(Scenes as source code)
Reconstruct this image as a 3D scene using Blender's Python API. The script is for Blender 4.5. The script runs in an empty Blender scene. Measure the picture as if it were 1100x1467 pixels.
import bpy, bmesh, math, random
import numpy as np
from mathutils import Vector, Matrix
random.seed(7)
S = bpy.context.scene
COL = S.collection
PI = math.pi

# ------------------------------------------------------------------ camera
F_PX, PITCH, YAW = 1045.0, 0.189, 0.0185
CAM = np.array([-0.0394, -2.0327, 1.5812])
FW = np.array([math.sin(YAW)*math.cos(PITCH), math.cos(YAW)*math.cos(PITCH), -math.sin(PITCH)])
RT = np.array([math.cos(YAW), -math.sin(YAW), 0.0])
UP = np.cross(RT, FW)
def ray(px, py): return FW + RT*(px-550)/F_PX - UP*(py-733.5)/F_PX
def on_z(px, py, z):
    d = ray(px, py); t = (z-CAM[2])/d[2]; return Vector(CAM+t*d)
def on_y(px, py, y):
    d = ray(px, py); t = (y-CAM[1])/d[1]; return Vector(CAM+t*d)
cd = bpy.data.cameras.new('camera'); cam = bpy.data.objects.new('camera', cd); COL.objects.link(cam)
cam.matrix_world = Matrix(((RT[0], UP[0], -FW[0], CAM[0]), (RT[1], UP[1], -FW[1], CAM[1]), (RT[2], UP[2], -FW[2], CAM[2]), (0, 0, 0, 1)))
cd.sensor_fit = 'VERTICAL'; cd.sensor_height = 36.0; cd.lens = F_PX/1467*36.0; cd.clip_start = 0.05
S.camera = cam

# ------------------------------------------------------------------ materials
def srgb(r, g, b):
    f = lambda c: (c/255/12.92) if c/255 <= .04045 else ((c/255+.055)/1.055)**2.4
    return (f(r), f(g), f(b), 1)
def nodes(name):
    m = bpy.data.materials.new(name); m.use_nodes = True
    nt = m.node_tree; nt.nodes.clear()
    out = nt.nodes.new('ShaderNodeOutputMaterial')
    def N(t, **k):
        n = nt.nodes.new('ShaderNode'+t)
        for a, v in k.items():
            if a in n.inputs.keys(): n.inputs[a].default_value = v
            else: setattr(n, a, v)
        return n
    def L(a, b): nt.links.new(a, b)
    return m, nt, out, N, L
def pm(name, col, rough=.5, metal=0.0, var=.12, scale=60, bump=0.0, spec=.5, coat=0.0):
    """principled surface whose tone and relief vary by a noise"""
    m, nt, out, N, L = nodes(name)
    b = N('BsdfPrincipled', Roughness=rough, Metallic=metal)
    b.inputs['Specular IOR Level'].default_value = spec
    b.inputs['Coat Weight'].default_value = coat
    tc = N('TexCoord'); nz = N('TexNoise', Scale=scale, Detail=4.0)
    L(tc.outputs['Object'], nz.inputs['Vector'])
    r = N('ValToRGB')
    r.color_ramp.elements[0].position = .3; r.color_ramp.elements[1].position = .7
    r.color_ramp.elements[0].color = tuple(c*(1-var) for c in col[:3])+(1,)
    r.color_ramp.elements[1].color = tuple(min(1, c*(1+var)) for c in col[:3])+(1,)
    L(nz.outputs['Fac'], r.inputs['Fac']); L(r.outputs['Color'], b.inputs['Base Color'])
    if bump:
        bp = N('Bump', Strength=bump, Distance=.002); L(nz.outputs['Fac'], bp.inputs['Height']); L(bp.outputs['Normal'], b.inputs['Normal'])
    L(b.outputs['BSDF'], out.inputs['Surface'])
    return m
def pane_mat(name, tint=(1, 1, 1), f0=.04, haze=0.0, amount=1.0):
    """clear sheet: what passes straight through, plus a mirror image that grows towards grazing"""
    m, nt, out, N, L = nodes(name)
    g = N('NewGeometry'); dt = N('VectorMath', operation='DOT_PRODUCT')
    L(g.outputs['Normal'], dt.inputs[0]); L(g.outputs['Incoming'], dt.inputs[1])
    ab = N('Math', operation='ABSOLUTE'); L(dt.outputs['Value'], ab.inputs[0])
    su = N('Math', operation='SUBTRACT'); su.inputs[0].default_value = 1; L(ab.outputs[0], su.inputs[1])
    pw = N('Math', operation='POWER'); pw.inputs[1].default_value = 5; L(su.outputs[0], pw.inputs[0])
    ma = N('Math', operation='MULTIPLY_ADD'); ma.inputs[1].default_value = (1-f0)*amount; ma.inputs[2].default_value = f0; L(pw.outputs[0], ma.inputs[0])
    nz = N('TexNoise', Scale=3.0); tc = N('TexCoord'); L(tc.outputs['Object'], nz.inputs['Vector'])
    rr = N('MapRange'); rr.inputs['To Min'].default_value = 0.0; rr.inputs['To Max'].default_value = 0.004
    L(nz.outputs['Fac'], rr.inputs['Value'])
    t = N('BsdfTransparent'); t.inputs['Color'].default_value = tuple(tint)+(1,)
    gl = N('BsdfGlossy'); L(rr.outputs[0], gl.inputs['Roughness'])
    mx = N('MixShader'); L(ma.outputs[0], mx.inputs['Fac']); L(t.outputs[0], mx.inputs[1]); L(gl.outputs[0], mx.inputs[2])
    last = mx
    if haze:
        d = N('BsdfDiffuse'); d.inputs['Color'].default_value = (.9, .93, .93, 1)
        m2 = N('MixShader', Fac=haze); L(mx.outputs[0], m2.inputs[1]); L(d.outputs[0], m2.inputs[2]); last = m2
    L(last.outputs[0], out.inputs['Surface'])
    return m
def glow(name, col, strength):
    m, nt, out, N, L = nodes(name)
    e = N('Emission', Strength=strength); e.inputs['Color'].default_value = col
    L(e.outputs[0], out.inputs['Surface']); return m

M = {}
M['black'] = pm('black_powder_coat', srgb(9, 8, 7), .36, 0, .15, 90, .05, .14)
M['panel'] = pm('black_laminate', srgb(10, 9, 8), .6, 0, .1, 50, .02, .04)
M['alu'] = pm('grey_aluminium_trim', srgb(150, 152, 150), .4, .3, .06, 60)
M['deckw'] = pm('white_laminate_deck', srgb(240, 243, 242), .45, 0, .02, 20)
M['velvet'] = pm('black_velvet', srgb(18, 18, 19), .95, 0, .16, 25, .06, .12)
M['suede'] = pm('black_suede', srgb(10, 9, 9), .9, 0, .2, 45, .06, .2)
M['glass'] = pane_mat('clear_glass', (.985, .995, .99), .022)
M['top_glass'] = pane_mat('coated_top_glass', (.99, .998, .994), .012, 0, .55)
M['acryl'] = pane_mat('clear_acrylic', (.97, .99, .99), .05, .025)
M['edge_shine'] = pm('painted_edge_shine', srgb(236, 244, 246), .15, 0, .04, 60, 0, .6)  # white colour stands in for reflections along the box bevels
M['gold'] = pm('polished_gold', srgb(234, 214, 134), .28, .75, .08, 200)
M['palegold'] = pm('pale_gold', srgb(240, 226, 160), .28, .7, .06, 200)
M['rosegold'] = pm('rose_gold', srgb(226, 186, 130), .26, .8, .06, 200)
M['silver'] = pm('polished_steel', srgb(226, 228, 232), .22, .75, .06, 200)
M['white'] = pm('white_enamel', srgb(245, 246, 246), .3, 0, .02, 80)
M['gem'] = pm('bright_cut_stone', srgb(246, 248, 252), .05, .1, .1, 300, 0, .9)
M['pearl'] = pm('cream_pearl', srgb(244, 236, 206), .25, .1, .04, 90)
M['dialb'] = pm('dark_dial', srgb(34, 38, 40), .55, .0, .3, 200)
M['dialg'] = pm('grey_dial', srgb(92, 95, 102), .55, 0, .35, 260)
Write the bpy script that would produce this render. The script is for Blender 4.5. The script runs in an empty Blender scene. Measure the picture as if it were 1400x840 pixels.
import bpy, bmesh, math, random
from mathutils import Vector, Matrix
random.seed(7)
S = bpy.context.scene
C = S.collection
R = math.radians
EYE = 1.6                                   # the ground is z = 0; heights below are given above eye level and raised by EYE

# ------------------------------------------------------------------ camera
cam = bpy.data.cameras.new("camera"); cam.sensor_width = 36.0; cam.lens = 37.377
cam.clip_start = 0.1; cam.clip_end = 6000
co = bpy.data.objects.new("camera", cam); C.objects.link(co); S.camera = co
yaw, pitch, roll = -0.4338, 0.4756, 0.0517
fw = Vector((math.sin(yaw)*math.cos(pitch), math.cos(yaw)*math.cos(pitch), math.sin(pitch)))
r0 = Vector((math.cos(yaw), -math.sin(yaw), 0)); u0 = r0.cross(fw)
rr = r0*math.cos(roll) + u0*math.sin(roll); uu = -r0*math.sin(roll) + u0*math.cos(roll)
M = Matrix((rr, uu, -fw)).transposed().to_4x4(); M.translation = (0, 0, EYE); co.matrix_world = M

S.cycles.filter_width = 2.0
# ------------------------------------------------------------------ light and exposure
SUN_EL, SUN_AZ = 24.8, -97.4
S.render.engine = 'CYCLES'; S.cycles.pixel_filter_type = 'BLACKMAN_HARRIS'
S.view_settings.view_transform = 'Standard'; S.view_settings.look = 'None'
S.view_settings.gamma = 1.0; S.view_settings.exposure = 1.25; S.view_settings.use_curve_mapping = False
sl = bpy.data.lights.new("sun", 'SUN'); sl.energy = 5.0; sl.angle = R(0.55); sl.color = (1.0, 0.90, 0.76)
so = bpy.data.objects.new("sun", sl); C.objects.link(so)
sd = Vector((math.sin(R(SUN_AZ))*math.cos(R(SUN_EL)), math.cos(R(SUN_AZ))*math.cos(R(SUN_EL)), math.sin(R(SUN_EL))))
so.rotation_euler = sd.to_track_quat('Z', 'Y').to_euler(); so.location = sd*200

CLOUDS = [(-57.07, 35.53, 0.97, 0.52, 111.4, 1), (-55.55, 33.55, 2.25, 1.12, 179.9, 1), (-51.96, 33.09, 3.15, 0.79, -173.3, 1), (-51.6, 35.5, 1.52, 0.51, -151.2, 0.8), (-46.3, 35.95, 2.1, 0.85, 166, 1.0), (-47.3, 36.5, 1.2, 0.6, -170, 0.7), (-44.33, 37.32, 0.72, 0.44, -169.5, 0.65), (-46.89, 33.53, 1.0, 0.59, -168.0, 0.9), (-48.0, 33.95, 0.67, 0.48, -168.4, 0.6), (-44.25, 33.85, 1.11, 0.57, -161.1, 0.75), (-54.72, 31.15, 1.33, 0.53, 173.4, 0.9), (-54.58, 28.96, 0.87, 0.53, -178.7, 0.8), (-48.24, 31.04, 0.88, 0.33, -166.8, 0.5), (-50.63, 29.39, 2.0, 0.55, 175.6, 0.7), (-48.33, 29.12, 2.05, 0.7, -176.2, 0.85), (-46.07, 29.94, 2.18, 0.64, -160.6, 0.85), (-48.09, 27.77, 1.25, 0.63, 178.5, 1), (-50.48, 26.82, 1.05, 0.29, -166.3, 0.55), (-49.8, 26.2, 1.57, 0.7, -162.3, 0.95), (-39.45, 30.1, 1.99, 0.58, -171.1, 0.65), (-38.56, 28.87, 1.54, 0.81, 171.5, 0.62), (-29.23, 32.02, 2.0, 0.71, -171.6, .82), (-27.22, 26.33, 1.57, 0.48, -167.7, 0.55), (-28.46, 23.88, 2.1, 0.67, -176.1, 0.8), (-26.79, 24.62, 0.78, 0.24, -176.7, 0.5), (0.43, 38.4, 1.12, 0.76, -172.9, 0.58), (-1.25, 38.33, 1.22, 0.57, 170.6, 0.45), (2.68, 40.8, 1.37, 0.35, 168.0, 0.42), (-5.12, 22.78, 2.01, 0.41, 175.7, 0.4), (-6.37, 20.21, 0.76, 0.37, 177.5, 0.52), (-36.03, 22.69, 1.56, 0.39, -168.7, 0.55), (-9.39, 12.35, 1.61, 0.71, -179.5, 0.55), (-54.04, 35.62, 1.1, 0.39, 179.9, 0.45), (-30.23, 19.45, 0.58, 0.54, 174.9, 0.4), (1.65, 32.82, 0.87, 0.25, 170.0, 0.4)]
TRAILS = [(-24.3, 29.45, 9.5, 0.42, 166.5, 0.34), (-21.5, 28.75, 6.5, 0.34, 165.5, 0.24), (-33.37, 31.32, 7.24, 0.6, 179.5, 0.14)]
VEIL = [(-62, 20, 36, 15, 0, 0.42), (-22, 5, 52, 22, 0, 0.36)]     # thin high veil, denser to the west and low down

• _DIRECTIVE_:
Return the lines above precisely as they appear, beginning at the first line and ending at the line with "PI = math.pi", and nothing after it.

• _OUTPUT FOR THIS TASK_:
Reconstruct this image as a 3D scene using Blender's Python API. The script is for Blender 4.5. The script runs in an empty Blender scene. Measure the picture as if it were 1100x1467 pixels.
import bpy, bmesh, math, random
import numpy as np
from mathutils import Vector, Matrix
random.seed(7)
S = bpy.context.scene
COL = S.collection
PI = math.pi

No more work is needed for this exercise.